BP set to pay largest environmental fine in US history for Gulf oil spill

BP set to pay largest environmental fine in US history for Gulf oil spill

BP has agreed to pay a record environmental fine of $18.7bn to settle legal actions brought by the US and several states over the fatal 2010 Gulf of Mexico oil spill.

The US justice department, along with the states of Louisiana, Mississippi, Alabama, Texas and Florida, all sued BP for damages not covered by the company’s earlier settlements with businesses and individuals harmed by the worst offshore spill in US history.

The settlement ends all litigation between BP, the states and the US government and allows the company to pay over 18 years. BP’s share price rose on the news.

Last September, judge Carl Barbier, who has overseen the tortuous legal case resulting from the disaster, ruled BP had been “grossly negligent” in its handling of the well. The decision opened up BP to the highest possible fines.

The company will pay $7.1bn in “natural resource damage assessment”, and the money will be divided among the states and earmarked for environmental cleanup projects related to the spill. BP was fined $5.5bn under the Clean Water Act.
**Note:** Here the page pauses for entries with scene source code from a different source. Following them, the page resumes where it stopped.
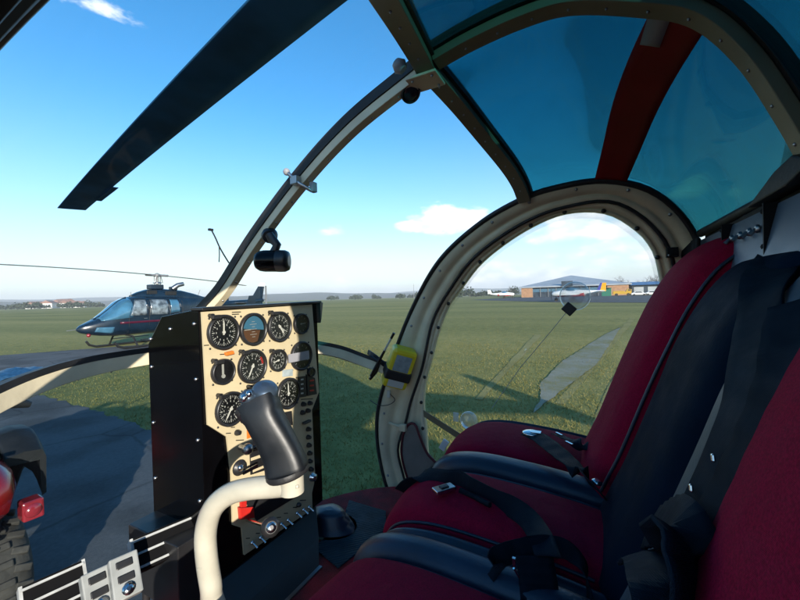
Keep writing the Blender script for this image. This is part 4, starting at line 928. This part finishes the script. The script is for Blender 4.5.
m = MB(); m.box((2.55, -.335, 2.20), (.42, .03, .16)); m.box((3.35, -.365, 2.16), (.5, .03, .18)); m.build('cowl_grille', 'quad_black', H, local=True, bevel=.01)
m = MB(); m.tube([(4.9, 0, 1.98), (5.05, 0, 2.32)], .012, 5); m.tube([(1.9, 0, 2.03), (1.9, 0, 2.22)], .01, 5); m.tube([(.02, 0, .84), (-.28, 0, .82)], .012, 5); m.build('antenna', 'heli_grey', H, local=True)
m = MB(); m.box((1.75, -.30, 1.10), (.42, .36, .30)); m.box((1.95, -.30, 1.45), (.12, .36, .5)); m.build('cabin_seat_back', 'quad_black', H, local=True)
m = MB(); m.tube([(3.0, -.12, 2.93), (3.0, .12, 2.93)], .035, 8); m.tube([(2.82, -.08, 2.62), (2.9, -.1, 2.9)], .014, 5); m.tube([(3.18, -.08, 2.62), (3.1, -.1, 2.9)], .014, 5); m.lathe([(.17, 2.60), (.17, 2.63), (.09, 2.66)], (3.0, 0, 0), (0, 0, 1), 14); m.build('swashplate', 'steel', H, local=True)
m = MB(); m.ball((.32, -.14, .60), .07, 0, 10); m.build('landing_light', 'lamp_glass', H, local=True)

# ------------------------------------------------------------------ red quad bike at the left edge
Q = thing('quad_bike', 'red quad bike with knobbly black tyres parked on the apron at the left edge', 'quad bike', (-.47, 3.24, 0), R(-3))
def wheel(x, y, r=.31, w=.24):
    m = MB(); c = V((x, y, r)); prof = []
    for k in range(15):
        a = PI*k/14; prof.append((r*.58+(r*.39)*sin(a)**.55, -w/2*cos(a)))
    m.lathe(prof, c, (1, 0, 0), 36, 0, True, False)
    n = 22
    for k in range(n):
        for row in range(3):
            a = 2*PI*(k+.5*(row % 2))/n; o = V((0, cos(a), sin(a))); tq = V((0, -sin(a), cos(a))); off = (-1, 0, 1)[row]
            rr_ = r*.965 if off == 0 else r*.93
            X_ = (V((1, 0, 0))+tq*(.35*off)).normalized()
            m.box(c+o*rr_+V((off*w*.27, 0, 0)), (w*.28, .034, .026), 1 if (k*3+row) % 3 == 0 else 0, (X_, o.cross(X_).normalized(), o))
    t = m.build('wheel', ['tyre_rubber', 'mud'], Q, local=True, bevel=.006)
    m = MB(); m.lathe([(r*.59, -w*.42), (r*.55, -w*.3), (r*.3, -w*.2), (.05, -w*.25), (.05, w*.25), (r*.3, w*.2), (r*.55, w*.3), (r*.59, w*.42)], c, (1, 0, 0), 24); m.build('rim', 'steel', t, local=True)
for x in (-.44, .44):
    for y in (-.36, .86): wheel(x, y)
m = MB(); rings = []
for y, w, zb, zt in ((-.66, .36, .66, .80), (-.62, .48, .62, .88), (-.50, .525, .60, .94), (-.25, .53, .60, .97), (.0, .46, .62, .98), (.2, .3, .64, .94)):
    rings.append([V((w*abs(cos(q))**.6*(1 if cos(q) > 0 else -1), y, (zb+zt)/2+(zt-zb)/2*abs(sin(q))**.6*(1 if sin(q) > 0 else -1))) for q in [2*PI*k/20 for k in range(20)]])
m.loft(rings, 0, True); m.build('hood', 'quad_red', Q, local=True)
m = MB(); m.box((0, -.61, .53), (.78, .05, .34), 0); m.build('grille_panel', 'quad_black', Q, local=True, bevel=.02)
m = MB()
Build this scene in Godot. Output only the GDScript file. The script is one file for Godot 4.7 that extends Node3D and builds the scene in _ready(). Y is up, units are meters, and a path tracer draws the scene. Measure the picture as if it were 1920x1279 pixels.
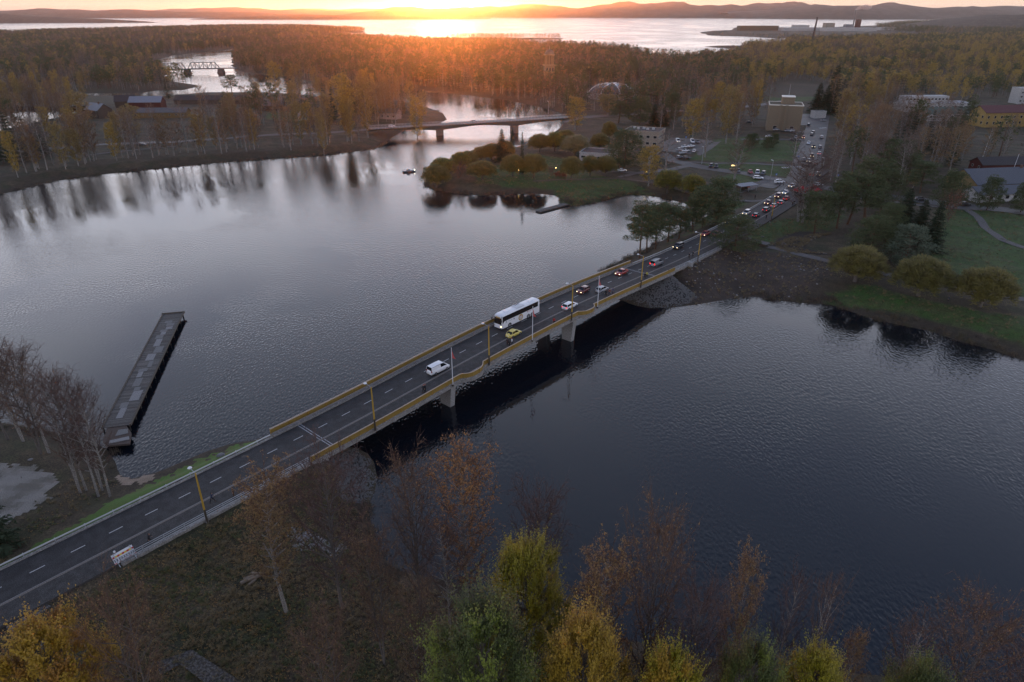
extends Node3D
# Dusk over a river town: a yellow-railed road bridge, islands of autumn forest and a lake with the setting sun.
var rng := RandomNumberGenerator.new()
var taken := {}
var mats := {}
var nz := FastNoiseLite.new()
var nz2 := FastNoiseLite.new()
const ROAD0 := Vector3(-25.718, 0, -109.946)
const ALONG := Vector3(0.661, 0, -0.750)
const ACROSS := Vector3(0.750, 0, 0.661)
const PROF_S := [-200, -60, -32, -10, 0, 12, 25, 40, 54, 68, 85, 100, 115, 137, 160, 200, 400]
const PROF_H := [3.6, 3.9, 4.3, 4.75, 5.05, 5.7, 6.3, 6.75, 6.9, 6.75, 6.2, 5.6, 5.0, 4.5, 4.2, 4.0, 4.0]

class MB:
	var v := PackedVector3Array()
	var c := PackedColorArray()
	func tri(a: Vector3, b: Vector3, d: Vector3) -> void:
		v.append(a); v.append(b); v.append(d)
	func quad(a: Vector3, b: Vector3, d: Vector3, e: Vector3) -> void:
		v.append(a); v.append(b); v.append(d); v.append(a); v.append(d); v.append(e)
	func tint(col: Color) -> void:
		while c.size() < v.size():
			c.append(col)
	func box(o: Vector3, s: Vector3, b := Basis()) -> void:
		var x := b.x * s.x / 2; var y := b.y * s.y / 2; var z := b.z * s.z / 2
		quad(o - x + y - z, o + x + y - z, o + x + y + z, o - x + y + z)
		quad(o - x - y + z, o + x - y + z, o + x - y - z, o - x - y - z)
		quad(o - x + y + z, o + x + y + z, o + x - y + z, o - x - y + z)
		quad(o + x + y - z, o - x + y - z, o - x - y - z, o + x - y - z)
		quad(o + x + y + z, o + x + y - z, o + x - y - z, o + x - y + z)
		quad(o - x + y - z, o - x + y + z, o - x - y + z, o - x - y - z)
	func bar(a: Vector3, b: Vector3, w: float, h: float) -> void:
		var d := b - a
		var z := d.normalized()
		var x := Vector3.UP.cross(z) if absf(z.y) < 0.99 else Vector3.RIGHT
		x = x.normalized()
		box((a + b) / 2, Vector3(w, h, d.length()), Basis(x, z.cross(x), z))
	func tube(a: Vector3, b: Vector3, r0: float, r1: float, n := 6, caps := false) -> void:
		var z := (b - a).normalized()
		var x := (z.cross(Vector3.UP) if absf(z.y) < 0.95 else z.cross(Vector3.RIGHT)).normalized()
		var y := z.cross(x)
		for i in n:
			var p := x * cos(TAU * i / n) + y * sin(TAU * i / n)
			var q := x * cos(TAU * (i + 1) / n) + y * sin(TAU * (i + 1) / n)
			quad(a + p * r0, b + p * r1, b + q * r1, a + q * r0)
			if caps:
				tri(b, b + q * r1, b + p * r1)
				tri(a, a + p * r0, a + q * r0)
	func lathe(o: Vector3, prof: Array, n := 12) -> void:
		for k in prof.size() - 1:
			for i in n:
				var p := Vector3(cos(TAU * i / n), 0, sin(TAU * i / n))
				var q := Vector3(cos(TAU * (i + 1) / n), 0, sin(TAU * (i + 1) / n))
				var a: Vector2 = prof[k]
				var b: Vector2 = prof[k + 1]
				quad(o + p * a.x + Vector3.UP * a.y, o + p * b.x + Vector3.UP * b.y, o + q * b.x + Vector3.UP * b.y, o + q * a.x + Vector3.UP * a.y)
	func poly(pts: Array, y0: float, y1: float) -> void:   # a flat outline (x, z) with thickness
		var pk := PackedVector2Array(pts)
		var t := Geometry2D.triangulate_polygon(pk)
		for i in range(0, t.size(), 3):
			tri(Vector3(pk[t[i]].x, y1, pk[t[i]].y), Vector3(pk[t[i + 1]].x, y1, pk[t[i + 1]].y), Vector3(pk[t[i + 2]].x, y1, pk[t[i + 2]].y))
		for i in pk.size():
			var a := pk[i]
			var b := pk[(i + 1) % pk.size()]
			quad(Vector3(a.x, y1, a.y), Vector3(b.x, y1, b.y), Vector3(b.x, y0, b.y), Vector3(a.x, y0, a.y))
	func leaf(p: Vector3, s: float, r: RandomNumberGenerator) -> void:
		var u := Vector3(r.randf() - 0.5, r.randf() - 0.5, r.randf() - 0.5).normalized()
		var w := u.cross(Vector3(r.randf() - 0.5, r.randf() - 0.5, r.randf() - 0.5)).normalized() * s * 0.55
		u *= s
		v.append(p + u); v.append(p - u * 0.6 + w); v.append(p - u * 0.6 - w)
	func blade(a: Vector3, b: Vector3, w: float, r: RandomNumberGenerator) -> void:
		var s := (b - a).cross(Vector3(r.randf() - 0.5, r.randf() - 0.5, r.randf() - 0.5)).normalized() * w
		v.append(a + s); v.append(a - s); v.append(b)
	func put(m: ArrayMesh, mat: Material, smooth := 0.0) -> ArrayMesh:
		if v.size() == 0:
			return m
		var st := SurfaceTool.new()
		if smooth > 0.0:
			st.begin(Mesh.PRIMITIVE_TRIANGLES)
			st.set_smooth_group(0)
			for i in v.size():
				if c.size() == v.size(): st.set_color(c[i])
				st.add_vertex(v[i])
			st.index()
			st.generate_normals()
			st.commit(m)
		else:
			var a := []
			a.resize(Mesh.ARRAY_MAX)
			a[Mesh.ARRAY_VERTEX] = v
			if c.size() == v.size(): a[Mesh.ARRAY_COLOR] = c
			m.add_surface_from_arrays(Mesh.PRIMITIVE_TRIANGLES, a)
		m.surface_set_material(m.get_surface_count() - 1, mat)
		return m
	func done(mat: Material, smooth := 0.0) -> ArrayMesh:
		return put(ArrayMesh.new(), mat, smooth)

func numbered(called: String) -> String:
	var n: int = taken.get(called, 0)
	taken[called] = n + 1
	return called if n == 0 else "%s_%03d" % [called, n]

func tag(o: Node3D, label: String, category := "", group := "", kind := "") -> Node3D:
	if label: o.set_meta("label", label)
	if category: o.set_meta("category", category)
	if group: o.set_meta("group", group)
	if kind: o.set_meta("kind", kind)
	return o

func thing(called: String, label: String, category: String, at := Vector3.ZERO, turn := 0.0, group := "") -> Node3D:
	var o := Node3D.new()
	o.name = numbered(called)
	add_child(o, true)
	o.position = at
	o.rotation.y = turn
	return tag(o, label, category, group)

func part(called: String, m: Mesh, to: Node, mat: Material = null) -> MeshInstance3D:
	var o := MeshInstance3D.new()
	o.name = numbered(called) if to == self else called
	o.mesh = m
	if mat: o.material_override = mat
	to.add_child(o, true)
	return o

func ground_piece(called: String, m: Mesh) -> MeshInstance3D:
	var o := part(called, m, self)
	o.set_meta("kind", "structure")
	return o

func copy(src: Node3D, at: Vector3, turn: float, label := "", group := "", size := Vector3.ONE) -> Node3D:
	var c: Node3D = src.duplicate()
	c.name = numbered(String(src.get_meta("called")))
	add_child(c, true)
	c.position = at
	c.rotation.y = turn
	c.scale = size
	if label: c.set_meta("label", label)
	if group: c.set_meta("group", group)
	return c

# ---------------------------------------------------------------- materials
func lin(r: float, g: float, b: float) -> Color:
	return Color(r, g, b).linear_to_srgb()

func plain(key: String, col: Color, rough := 0.85, metal := 0.0) -> StandardMaterial3D:
	if mats.has(key): return mats[key]
	var m := StandardMaterial3D.new()
	m.resource_name = key
	m.albedo_color = col
	m.roughness = rough
	m.metallic = metal
	mats[key] = m
	return m

func noise_tex(size: int, freq: float, lo: Color, hi: Color, oct := 4, sd := 1) -> NoiseTexture2D:
	var t := NoiseTexture2D.new()
	t.width = size
	t.height = size
	t.seamless = true
	var n := FastNoiseLite.new()
	n.noise_type = FastNoiseLite.TYPE_SIMPLEX
	n.frequency = freq
	n.fractal_octaves = oct
	n.fractal_gain = 0.62
	n.seed = sd
	t.noise = n
	var g := Gradient.new()
	g.set_color(0, lo)
	g.set_color(1, hi)
	g.set_offset(0, 0.25)
	g.set_offset(1, 0.75)
	t.color_ramp = g
	return t

var grain: NoiseTexture2D
var coarse: NoiseTexture2D
var mottle: NoiseTexture2D
func grained(key: String, col: Color, metres: float, rough := 0.9, tex: Texture2D = null) -> StandardMaterial3D:
	if mats.has(key): return mats[key]
	var m := plain(key, col, rough)
	m.albedo_texture = tex if tex else grain
	m.uv1_triplanar = true
	m.uv1_world_triplanar = true
	m.uv1_scale = Vector3.ONE / metres
	return m

func mottled(m: StandardMaterial3D, metres: float) -> StandardMaterial3D:   # a second, larger pattern of wear over the grain
	m.detail_enabled = true
	m.detail_blend_mode = BaseMaterial3D.BLEND_MODE_MUL
	m.detail_albedo = mottle
	m.detail_uv_layer = BaseMaterial3D.DETAIL_UV_2
	m.uv2_triplanar = true
	m.uv2_world_triplanar = true
	m.uv2_scale = Vector3.ONE / metres
	return m

func leafy(key: String, col: Color, back := 0.35) -> StandardMaterial3D:
	var m := plain(key, col, 0.75)
	m.metallic_specular = 0.25
	m.backlight_enabled = true
	m.backlight = Color(back, back, back)
	return m

func glow(key: String, col: Color, energy: float) -> StandardMaterial3D:
	var m := plain(key, col, 0.4)
	m.emission_enabled = true
	m.emission = col
	m.emission_energy_multiplier = energy
	return m

# ---------------------------------------------------------------- the road's own axes: s along it, n across it (to the right bank's downstream side)
func prof(s: float) -> float:
	for i in PROF_S.size() - 1:
		if s <= PROF_S[i + 1]:
			var t := clampf((s - PROF_S[i]) / float(PROF_S[i + 1] - PROF_S[i]), 0, 1)
			return lerpf(PROF_H[i], PROF_H[i + 1], t)
	return PROF_H[-1]

func bend(s: float) -> float:
	return -0.00038 * maxf(0.0, s - 105.0) ** 2

func rd(s: float, n: float, up := 0.0) -> Vector3:
	var h := (prof(s - 6) + prof(s - 3) + prof(s) + prof(s + 3) + prof(s + 6)) / 5.0
	var p := ROAD0 + ALONG * s + ACROSS * (n + bend(s))
	return Vector3(p.x, h + up, p.z)

func rd_turn(s: float) -> float:    # the yaw of a thing whose front (+X) looks along the road
	var d := rd(s + 1, 0) - rd(s - 1, 0)
	return atan2(-d.z, d.x)

func rd_basis(s: float) -> Basis:
	var d := (rd(s + 1, 0) - rd(s - 1, 0)).normalized()
	var z := d.cross(Vector3.UP).normalized()
	return Basis(d, z.cross(d), z)

func sweep(mb: MB, s0: float, s1: float, step: float, sec: Array, closed := true) -> void:   # a cross-section of (n, up) carried along the road
	var k := maxi(1, int(ceil((s1 - s0) / step)))
	for i in k:
		var a := lerpf(s0, s1, float(i) / k)
		var b := lerpf(s0, s1, float(i + 1) / k)
		for j in (sec.size() if closed else sec.size() - 1):
			var p: Vector2 = sec[j]
			var q: Vector2 = sec[(j + 1) % sec.size()]
			mb.quad(rd(a, p.x, p.y), rd(b, p.x, p.y), rd(b, q.x, q.y), rd(a, q.x, q.y))
	if closed:
		for e in [s0, s1]:
			for j in range(1, sec.size() - 1):
				mb.tri(rd(e, sec[0].x, sec[0].y), rd(e, sec[j].x, sec[j].y), rd(e, sec[j + 1].x, sec[j + 1].y))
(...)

Some environmentalists were disappointed with the fine, which has yet to receive court approval. Jacqueline Savitz, vice-president for Oceana in the US, said: “If the court approves this proposal, BP will be getting off easy and ‘we the people’ will not be fully compensated for the natural resource damages that we suffered, and the law requires that the public is made whole for those damages.

“For these two payments alone, Clean Water Act violations and natural resource damages, BP would be getting away with less than half of what the law would justify,” she said. “The court should not let BP get off the hook without fully compensating Americans for what was lost. A low-end settlement would not only cheat the public, but it would send the wrong message to BP and the other companies that drill in our oceans, telling them that they may not have to pay for the future damages they cause.”